A senior Kuwaiti official affirmed on Friday that his country will take part in a consultative conference of the Iraqi opposition due to be held in London in mid-December, Kuwait's official KUNA news agency reported.
"Undoubtedly with regard to the fact that we are close to the theatre of events and the need to follow up on events in the region, we will attend the conference held next week in London," Kuwaiti Information Minister Sheikh Ahmad al-Fahd al-Ahmad al-Sabah was quoted by KUNA as saying.
"On these bases, Kuwait will attend in response to an invitations an observer to follow up on resolutions due to be taken during the meetings, so we may be able to draw up an explicit perspective of the nature of the events taking place in the region," Sheikh Ahmad, who is also acting oil minister, added.
All Iraqi opposition groups, numbered 300 figures, are expected to take part in the conference, due to be held on December 13-15.
The conferees are scheduled to draw up a strategy on how to deal with conditions in Iraq in case the regime of Saddam Hussein was toppled.
On Monday, Kuwaiti Foreign Minister Sheikh Sabah al-Ahmad al-Jaber al-Sabah held talks here with visiting Jalal Talabani, the leader of the Iraq-based Patriotic Union of Kurdistan, on the future of Iraq without President Saddam Hussein. However he stressed that the talks were only consultations, not interference in Iraq's affairs.

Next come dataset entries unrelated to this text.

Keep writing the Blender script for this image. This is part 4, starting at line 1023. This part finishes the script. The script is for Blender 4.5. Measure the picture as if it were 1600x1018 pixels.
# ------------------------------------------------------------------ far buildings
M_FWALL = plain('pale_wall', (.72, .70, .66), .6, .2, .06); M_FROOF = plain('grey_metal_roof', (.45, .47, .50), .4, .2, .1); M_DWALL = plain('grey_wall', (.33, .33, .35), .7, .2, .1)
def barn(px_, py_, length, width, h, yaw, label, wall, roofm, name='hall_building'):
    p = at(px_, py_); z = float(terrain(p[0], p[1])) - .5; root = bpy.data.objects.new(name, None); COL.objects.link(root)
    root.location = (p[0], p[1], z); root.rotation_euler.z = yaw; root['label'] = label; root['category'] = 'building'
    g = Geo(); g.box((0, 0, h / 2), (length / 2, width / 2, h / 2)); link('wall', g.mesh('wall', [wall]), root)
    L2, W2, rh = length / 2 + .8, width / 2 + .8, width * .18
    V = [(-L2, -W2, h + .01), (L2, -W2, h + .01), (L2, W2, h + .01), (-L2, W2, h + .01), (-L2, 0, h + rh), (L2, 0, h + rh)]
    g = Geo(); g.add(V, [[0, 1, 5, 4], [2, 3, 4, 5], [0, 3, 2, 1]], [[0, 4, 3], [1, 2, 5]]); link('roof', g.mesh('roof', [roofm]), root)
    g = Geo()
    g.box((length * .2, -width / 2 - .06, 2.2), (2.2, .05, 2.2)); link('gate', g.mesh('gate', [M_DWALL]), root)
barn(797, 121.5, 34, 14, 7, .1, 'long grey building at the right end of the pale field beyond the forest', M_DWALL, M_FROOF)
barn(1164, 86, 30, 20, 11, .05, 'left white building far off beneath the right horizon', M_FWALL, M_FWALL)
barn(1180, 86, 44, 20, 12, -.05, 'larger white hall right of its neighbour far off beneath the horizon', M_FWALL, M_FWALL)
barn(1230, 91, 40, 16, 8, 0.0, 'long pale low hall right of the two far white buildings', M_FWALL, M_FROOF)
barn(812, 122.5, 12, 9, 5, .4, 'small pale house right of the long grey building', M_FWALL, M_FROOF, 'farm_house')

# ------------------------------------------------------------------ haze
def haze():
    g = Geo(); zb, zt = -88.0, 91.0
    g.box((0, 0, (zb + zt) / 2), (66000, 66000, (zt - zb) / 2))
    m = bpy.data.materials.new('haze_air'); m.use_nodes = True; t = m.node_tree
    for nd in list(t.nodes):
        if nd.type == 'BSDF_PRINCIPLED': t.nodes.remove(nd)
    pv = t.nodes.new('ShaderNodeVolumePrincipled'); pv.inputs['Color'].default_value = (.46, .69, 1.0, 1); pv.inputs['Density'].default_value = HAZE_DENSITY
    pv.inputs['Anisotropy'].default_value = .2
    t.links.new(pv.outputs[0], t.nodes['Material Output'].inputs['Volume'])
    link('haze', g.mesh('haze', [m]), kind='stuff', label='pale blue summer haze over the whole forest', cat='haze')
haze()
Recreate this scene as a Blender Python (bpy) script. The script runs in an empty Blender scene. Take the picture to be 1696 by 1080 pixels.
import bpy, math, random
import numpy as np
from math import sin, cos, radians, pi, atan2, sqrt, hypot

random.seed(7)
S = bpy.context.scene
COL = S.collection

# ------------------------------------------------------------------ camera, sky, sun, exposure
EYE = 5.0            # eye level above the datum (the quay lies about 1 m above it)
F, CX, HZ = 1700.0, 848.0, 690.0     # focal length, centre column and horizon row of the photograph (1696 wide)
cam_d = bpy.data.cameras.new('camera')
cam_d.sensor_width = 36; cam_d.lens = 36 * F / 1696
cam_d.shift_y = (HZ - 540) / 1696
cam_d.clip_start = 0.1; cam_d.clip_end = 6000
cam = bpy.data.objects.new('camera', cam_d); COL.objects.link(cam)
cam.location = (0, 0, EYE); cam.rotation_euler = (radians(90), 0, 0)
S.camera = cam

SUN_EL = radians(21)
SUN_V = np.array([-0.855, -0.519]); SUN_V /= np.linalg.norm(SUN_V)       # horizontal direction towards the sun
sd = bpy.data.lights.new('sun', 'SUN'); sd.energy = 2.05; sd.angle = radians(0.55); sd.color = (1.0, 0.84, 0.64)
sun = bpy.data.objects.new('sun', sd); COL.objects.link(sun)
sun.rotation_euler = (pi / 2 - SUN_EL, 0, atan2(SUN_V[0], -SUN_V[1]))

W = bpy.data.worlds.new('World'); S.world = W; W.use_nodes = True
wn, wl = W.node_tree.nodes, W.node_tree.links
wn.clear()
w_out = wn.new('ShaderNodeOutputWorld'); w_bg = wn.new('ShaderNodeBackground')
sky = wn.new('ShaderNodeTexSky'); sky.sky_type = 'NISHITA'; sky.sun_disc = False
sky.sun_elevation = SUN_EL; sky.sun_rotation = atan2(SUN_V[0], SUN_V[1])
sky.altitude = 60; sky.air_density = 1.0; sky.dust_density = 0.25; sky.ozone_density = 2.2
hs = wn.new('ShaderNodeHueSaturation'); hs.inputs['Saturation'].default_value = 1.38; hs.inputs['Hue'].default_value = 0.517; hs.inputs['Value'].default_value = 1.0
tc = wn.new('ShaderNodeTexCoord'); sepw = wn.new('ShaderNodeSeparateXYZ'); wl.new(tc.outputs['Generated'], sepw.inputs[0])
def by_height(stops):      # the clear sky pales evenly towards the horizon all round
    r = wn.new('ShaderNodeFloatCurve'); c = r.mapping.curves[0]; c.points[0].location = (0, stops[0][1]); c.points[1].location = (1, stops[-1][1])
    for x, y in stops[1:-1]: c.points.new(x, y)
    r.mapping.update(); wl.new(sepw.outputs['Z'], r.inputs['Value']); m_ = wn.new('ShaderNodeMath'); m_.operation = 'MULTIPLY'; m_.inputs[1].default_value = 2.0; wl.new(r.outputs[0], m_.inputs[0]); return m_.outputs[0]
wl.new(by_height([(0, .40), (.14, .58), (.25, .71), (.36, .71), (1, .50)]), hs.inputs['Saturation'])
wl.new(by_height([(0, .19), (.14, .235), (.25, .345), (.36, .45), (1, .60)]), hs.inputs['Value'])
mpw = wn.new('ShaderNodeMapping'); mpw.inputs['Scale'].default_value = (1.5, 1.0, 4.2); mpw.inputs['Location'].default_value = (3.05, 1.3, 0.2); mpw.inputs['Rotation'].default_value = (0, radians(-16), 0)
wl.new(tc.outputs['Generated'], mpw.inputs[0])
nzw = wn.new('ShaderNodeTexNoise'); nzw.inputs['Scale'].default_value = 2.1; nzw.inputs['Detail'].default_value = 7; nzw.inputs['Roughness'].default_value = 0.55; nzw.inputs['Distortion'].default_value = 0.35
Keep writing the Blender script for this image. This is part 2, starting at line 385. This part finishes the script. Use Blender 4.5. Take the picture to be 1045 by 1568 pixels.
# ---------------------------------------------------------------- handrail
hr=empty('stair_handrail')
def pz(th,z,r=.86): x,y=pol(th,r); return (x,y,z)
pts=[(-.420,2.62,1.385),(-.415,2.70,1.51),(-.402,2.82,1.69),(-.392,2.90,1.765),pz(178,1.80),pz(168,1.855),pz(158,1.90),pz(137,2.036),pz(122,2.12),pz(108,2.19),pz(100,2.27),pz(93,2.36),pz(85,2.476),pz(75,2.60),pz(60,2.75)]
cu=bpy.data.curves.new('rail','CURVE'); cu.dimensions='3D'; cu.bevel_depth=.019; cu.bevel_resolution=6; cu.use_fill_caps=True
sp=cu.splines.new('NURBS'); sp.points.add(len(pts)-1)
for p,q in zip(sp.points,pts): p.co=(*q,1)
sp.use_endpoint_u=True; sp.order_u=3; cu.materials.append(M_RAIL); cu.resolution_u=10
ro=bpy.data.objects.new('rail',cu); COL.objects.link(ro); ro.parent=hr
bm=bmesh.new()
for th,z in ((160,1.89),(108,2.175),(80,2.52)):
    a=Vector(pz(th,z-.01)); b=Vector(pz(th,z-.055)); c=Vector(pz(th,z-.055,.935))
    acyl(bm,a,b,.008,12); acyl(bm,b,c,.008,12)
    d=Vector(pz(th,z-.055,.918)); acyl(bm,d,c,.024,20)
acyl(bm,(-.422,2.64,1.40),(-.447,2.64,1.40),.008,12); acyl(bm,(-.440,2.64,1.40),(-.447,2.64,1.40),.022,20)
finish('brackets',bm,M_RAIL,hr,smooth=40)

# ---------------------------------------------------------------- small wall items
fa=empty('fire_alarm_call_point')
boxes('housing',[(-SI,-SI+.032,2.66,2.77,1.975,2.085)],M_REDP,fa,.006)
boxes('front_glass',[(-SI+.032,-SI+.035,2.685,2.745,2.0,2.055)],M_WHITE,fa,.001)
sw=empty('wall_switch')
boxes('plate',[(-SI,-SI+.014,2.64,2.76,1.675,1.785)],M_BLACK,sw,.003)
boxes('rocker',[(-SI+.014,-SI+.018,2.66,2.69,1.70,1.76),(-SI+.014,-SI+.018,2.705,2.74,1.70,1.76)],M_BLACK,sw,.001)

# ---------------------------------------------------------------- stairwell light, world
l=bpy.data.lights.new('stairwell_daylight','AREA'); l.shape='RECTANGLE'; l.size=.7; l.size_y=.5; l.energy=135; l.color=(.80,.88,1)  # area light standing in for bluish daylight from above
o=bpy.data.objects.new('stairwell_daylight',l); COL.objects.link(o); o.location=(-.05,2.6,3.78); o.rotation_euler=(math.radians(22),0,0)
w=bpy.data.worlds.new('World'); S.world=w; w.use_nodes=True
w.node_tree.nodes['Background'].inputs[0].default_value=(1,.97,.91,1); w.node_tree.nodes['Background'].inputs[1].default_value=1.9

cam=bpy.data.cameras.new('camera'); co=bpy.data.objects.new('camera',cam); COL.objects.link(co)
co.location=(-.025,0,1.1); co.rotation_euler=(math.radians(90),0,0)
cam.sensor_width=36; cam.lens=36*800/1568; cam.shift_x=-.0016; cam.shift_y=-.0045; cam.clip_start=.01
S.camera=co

The patriotic Union is one of the two groups that control the Kurdish autonomous zone of northern Iraq.
Later Tuesday, Talabani told reporters that Kuwait will send an observer delegation to the upcoming Iraqi opposition conference in London.
Last week, chief of the Tehran-based Supreme Council for the Islamic Revolution in Iraq Mohammad Baqer Al-Hakim visited Kuwait and held talks with Sheikh Sabah, who is also deputy prime minister.
Al-Hakim said that the upcoming opposition conference in London aims at unifying the opposition's media address to the Iraqi people, army and government institutions, stressing that all opposition parties in Iraq should forge a unified stance.
Relations between Kuwait and Baghdad have been severed since Iraq invaded the oil-rich Gulf neighbour in 1990.
The United States has been preparing for military action against Iraq if Baghdad does not fully cooperate with the United Nations inspectors who are seeking to verify that Baghdad has eliminated its weapons of mass destruction.
The United States has recently intensified its military buildup in Kuwait, its close ally, arousing suspicions that the Gulf state will be a key launch pad for a strike against Iraq.